Does your diet bring you freedom or do you feel enslaved?
The question isn’t a debate over what you choose to exclude or include on your plate. You have the right to pick an eating style that lines up with your personal preferences. Instead, I am asking how does your diet decisions affect you when you are away from the table.
Unfortunately, there isn’t a chapter in the Bible that spells out a healthy life to-the-tee. Fortunately, there is a lot of practical advice that you can measure your life up against and see if it is producing the type of fruit that is positive and ultimately healthy (for you).
Galatians 5 can be a game changer if you take time to read it thoroughly with your relationship with food in mind. Warning: being convicted is a good thing; feeling self-shame or condemnation is not a God thing. Because chances are your toes are about to take a trampling, or maybe just mine did.
Please, take a deep dive into the entire 5th chapter of Galatians, line by line. In a nutshell, Paul shares that there is freedom in Christ. When you choose to walk and live in the Spirit, you will not fulfill the lusts of the flesh that continually tempt you. While being a Christian doesn’t exempt you from a moral code, it provides you with a Helper that guides you day-to-day in making honorable choices.
You can rest easy that you’re on track, by assessing the fruit your actions and mindsets produce in your life.
Chances are you can recite the fruit of the Spirit without hesitation:
Love.
Joy.
Peace.
Patience.
Kindness.
Goodness.
Faithfulness.
Gentleness.
Self-control.
Recently, I experienced an “AH-HA” moment reading Forgotten God by Francis Chan.
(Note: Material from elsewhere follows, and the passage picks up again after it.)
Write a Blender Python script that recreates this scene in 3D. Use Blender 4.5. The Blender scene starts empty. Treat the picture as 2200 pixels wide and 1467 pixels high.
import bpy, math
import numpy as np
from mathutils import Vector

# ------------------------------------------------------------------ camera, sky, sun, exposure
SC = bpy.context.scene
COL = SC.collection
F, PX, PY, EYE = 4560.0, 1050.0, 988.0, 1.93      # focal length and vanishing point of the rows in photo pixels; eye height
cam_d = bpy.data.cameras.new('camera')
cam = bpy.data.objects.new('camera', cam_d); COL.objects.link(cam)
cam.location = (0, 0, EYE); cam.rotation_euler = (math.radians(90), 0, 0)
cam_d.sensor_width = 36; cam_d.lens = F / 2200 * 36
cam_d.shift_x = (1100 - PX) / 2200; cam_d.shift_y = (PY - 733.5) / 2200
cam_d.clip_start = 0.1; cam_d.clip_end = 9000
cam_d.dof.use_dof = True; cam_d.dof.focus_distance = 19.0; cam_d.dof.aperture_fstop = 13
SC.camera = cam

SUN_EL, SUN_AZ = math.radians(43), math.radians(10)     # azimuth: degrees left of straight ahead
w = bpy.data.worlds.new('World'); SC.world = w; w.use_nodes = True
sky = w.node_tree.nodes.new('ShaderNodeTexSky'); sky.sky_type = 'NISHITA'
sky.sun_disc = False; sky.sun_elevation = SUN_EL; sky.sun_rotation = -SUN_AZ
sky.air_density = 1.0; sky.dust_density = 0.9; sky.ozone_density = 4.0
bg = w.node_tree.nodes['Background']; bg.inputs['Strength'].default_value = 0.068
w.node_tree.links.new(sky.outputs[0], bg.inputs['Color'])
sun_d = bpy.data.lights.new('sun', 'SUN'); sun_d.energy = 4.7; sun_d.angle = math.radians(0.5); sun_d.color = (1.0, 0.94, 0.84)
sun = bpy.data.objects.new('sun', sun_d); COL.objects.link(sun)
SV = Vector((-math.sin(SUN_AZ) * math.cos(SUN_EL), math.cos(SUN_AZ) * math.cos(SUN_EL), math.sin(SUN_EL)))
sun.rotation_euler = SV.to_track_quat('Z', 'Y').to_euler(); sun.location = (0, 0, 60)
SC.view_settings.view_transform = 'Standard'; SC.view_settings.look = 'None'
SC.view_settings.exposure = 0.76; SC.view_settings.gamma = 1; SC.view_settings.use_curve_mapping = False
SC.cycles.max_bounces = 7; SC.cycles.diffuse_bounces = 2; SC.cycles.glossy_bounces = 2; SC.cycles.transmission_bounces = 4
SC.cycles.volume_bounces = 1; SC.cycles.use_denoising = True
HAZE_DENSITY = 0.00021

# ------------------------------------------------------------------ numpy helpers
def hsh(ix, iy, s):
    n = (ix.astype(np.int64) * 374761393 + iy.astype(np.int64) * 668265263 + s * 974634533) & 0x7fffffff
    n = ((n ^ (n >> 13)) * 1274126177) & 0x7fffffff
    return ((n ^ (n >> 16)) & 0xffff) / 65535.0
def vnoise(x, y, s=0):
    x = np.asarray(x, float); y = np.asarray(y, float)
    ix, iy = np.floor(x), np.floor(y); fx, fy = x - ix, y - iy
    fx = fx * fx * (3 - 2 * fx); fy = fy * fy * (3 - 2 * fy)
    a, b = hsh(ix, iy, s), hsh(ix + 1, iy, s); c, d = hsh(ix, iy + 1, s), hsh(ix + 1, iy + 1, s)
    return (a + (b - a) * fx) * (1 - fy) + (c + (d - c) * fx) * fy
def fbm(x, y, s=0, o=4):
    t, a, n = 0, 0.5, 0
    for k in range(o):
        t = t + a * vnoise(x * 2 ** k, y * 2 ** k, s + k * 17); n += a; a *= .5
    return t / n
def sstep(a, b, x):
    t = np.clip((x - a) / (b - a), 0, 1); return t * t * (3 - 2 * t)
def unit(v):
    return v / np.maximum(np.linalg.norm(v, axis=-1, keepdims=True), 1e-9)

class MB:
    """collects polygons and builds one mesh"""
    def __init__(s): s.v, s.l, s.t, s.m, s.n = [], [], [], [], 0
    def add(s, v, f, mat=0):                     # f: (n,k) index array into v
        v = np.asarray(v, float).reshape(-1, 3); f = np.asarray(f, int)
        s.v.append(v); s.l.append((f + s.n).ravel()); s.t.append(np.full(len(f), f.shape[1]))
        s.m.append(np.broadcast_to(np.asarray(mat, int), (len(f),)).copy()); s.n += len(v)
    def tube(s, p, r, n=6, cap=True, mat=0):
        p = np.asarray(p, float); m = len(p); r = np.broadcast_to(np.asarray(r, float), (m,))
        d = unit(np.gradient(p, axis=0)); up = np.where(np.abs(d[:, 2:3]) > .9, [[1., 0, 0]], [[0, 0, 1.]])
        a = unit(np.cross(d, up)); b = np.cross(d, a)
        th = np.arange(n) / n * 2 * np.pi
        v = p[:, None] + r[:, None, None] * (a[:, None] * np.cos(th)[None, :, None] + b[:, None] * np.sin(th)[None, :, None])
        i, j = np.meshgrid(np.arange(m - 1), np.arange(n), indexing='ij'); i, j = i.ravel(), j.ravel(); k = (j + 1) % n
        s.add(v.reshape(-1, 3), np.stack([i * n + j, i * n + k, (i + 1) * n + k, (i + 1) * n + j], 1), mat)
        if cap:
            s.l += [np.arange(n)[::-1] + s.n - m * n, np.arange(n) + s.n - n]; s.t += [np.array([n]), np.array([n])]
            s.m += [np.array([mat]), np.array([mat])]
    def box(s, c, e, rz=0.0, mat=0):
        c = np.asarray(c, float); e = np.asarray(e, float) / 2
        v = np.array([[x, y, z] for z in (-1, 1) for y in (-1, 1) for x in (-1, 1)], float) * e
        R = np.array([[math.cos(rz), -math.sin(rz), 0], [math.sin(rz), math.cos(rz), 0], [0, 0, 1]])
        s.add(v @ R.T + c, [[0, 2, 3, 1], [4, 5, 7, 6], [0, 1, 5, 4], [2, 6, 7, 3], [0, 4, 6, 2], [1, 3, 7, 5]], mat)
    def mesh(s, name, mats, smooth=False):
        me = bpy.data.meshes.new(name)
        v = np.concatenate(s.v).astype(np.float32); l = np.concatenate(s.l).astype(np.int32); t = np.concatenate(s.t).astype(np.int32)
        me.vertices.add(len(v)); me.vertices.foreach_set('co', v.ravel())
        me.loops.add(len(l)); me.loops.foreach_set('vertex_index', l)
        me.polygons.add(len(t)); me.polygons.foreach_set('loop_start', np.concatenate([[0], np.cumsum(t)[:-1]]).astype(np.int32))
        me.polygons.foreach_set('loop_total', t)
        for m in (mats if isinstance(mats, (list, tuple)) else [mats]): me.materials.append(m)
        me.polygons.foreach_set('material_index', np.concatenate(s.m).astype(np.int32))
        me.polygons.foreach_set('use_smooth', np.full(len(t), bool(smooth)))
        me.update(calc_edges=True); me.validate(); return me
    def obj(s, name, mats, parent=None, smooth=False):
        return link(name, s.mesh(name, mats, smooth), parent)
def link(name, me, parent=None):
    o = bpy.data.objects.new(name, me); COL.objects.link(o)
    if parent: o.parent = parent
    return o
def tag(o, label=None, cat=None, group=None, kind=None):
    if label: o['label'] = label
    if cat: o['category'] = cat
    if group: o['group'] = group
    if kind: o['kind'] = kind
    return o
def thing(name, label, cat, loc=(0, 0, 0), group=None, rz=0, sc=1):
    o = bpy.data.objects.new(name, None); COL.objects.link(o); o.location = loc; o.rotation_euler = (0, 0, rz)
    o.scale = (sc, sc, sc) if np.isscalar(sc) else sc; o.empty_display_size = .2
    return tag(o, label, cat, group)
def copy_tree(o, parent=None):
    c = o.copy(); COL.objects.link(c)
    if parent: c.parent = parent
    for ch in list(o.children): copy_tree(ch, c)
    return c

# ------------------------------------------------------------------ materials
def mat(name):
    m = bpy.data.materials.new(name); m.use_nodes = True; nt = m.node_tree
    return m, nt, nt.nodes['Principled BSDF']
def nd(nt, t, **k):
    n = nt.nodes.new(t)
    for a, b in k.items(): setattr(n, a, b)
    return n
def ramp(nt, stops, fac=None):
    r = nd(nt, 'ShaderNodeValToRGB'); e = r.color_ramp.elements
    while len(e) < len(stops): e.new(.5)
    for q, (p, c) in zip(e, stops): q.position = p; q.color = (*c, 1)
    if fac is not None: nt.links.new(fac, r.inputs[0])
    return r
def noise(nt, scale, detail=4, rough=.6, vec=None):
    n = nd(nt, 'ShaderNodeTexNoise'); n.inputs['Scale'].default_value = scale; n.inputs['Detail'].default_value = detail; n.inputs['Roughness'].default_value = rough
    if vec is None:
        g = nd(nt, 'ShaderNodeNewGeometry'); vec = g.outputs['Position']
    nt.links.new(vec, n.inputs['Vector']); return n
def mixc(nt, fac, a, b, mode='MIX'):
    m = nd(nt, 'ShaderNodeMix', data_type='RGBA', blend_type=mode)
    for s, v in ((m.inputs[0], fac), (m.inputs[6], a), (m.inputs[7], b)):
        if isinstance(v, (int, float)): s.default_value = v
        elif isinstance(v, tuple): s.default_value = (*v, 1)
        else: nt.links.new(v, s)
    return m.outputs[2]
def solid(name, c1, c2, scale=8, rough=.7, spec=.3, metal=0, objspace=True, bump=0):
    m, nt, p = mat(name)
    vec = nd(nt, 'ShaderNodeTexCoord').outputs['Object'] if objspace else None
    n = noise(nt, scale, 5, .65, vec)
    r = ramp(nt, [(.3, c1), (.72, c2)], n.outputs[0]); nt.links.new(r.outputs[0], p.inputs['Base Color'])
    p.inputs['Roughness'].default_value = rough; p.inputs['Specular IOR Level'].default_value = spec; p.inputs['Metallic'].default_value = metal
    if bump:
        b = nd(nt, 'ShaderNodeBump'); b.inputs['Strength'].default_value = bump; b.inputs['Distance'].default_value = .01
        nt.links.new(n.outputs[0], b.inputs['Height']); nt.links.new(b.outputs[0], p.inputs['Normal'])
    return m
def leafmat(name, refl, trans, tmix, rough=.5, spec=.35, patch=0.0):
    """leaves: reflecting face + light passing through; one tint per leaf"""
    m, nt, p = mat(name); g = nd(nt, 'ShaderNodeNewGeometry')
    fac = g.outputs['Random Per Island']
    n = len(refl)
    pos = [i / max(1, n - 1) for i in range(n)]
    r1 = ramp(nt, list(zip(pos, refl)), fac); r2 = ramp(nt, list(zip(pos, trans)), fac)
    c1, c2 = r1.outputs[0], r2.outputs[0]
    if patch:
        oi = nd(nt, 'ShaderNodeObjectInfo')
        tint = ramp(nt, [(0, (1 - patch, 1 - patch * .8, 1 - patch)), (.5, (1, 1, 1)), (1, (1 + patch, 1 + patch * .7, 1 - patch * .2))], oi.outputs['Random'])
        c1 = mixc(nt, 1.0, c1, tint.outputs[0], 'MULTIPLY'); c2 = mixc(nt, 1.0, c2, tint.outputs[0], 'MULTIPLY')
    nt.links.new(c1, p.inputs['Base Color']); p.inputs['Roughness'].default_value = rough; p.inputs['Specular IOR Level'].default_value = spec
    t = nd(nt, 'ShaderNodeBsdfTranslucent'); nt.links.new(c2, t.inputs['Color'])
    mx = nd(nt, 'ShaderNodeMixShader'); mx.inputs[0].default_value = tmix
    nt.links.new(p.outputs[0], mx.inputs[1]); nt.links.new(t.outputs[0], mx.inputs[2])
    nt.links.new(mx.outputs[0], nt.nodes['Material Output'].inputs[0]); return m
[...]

He brought to light that Galatians 5:22 says, “the FRUIT of the Spirit” not “the FRUITS of the Spirit.”
HUGE distinction.
You’re either walking in the FRUIT meaning you are experiencing them ALL, or you’re being deceived by only living out a few at a time.
OUCH.
While this revelation has convicted me in more than one area, I want us to bring the idea back to our relationship with food.
Just because you love the way a food or meal taste, and at that moment, it brings you joy, if you leave the table feeling uneasy about the decision, and you’re not kind to yourself for the choice, or lack self-control with the portion, you aren’t “eating in the Spirit” so to speak.
The other side to the argument, is just because you have all the self-control in the world, and are faithful to following your food rules, but don’t find joy in eating, love the body you’re in, or aren’t kind to yourself if you get off track, you, too aren’t “eating in the Spirit.”
Bottom line, God desires a better way for you to approach making dietary decisions. God put you on this planet for a specific purpose, to help further His kingdom and love one another. God did not put you on this planet to get lost on a rollercoaster of finding the right method to weigh less. Of course, God desires you to live in a manner that you're taking care of your body and doing your best to prevent an early demise from gratifying the desires of the flesh, but don't miss the forest for the trees.
Instead of seeking the right combination of food or nutrients that provide an outward version of yourself you deem worthy by the world’s standards, I’d like to challenge you (and myself) to instead seek a relationship with food that evokes the fruit of the Spirit. The ending of Galatians 5:22 states against such things, there is no law. Meaning, when you are living (that includes eating) by the Spirit there is no “bad” food choice or reason to be enslaved to rigorous food rules.